C'est pourquoi la commission demande à ce que l'ensemble du système fasse l'objet d'une réévaluation, par exemple dans cinq ans, afin de vérifier que la base centrale des empreintes digitales s'avère toujours nécessaire aux fins d'authentification biométrique. Elle demande donc à ce que cette évaluation soit explicitement mentionnée dans le projet de décret.
Enfin, s'agissant du nombre d'éléments biométriques enregistrés dans le traitement, la commission rappelle qu'elle avait considéré, dans son avis du 3 mai 2007, que la conservation des minuties des empreintes digitales de huit doigts était disproportionnée au regard de la finalité d'authentification des voyageurs inscrits.
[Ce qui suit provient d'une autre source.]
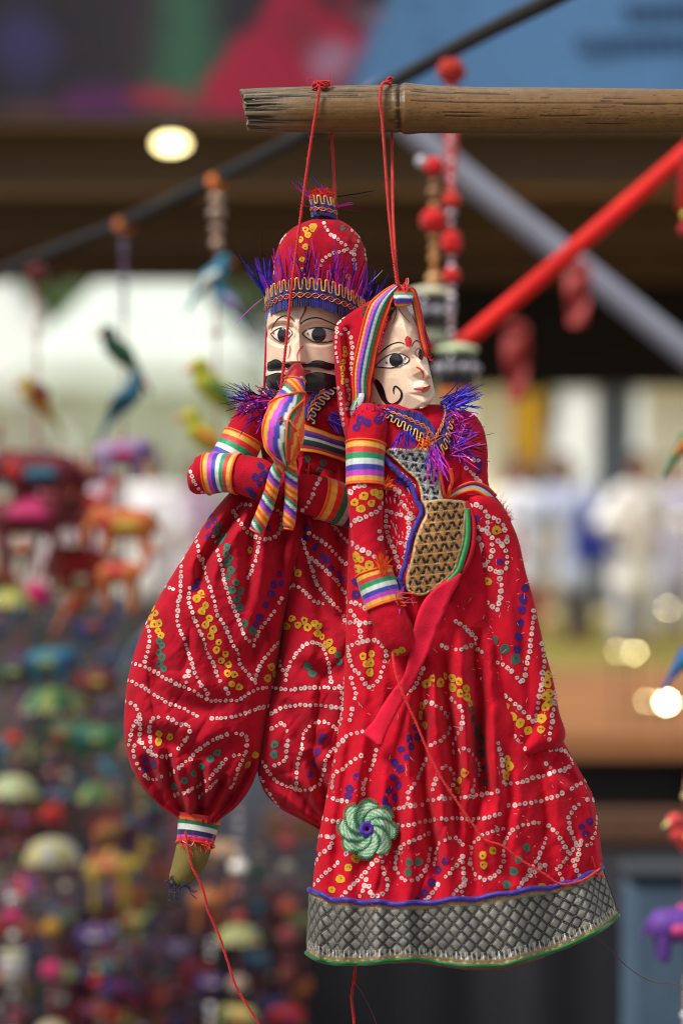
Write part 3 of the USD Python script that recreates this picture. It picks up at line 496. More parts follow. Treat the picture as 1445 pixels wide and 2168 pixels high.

Elle rappelle en effet que l'enregistrement de deux doigts est suffisant au regard de cette finalité de contrôle d'accès, comme le montre précisément la nouvelle utilisation du passeport biométrique.
Sur les droits des personnes :
La commission appelle l'attention du ministère de l'immigration sur la nécessité de fournir une information claire et précise aux voyageurs disposant d'un passeport biométrique, notamment sur le choix qui leur est proposé entre le passage par les aubettes classiques et le passage dans les sas PARAFE, ainsi que sur les modalités de traitement de leurs données s'ils choisissent ce dernier. Elle demande donc à être rendue destinataire des modalités précises d'information de ces personnes.
Enfin, elle considère que la notice d'information remise aux voyageurs inscrits au programme doit également être modifiée afin de se conformer aux dispositions de l'article 32 de la loi du 6 janvier 1978 modifiée, en mentionnant notamment la finalité pour laquelle les données personnelles des voyageurs sont recueillies ainsi que les destinataires des données enregistrées dans le traitement PARAFE.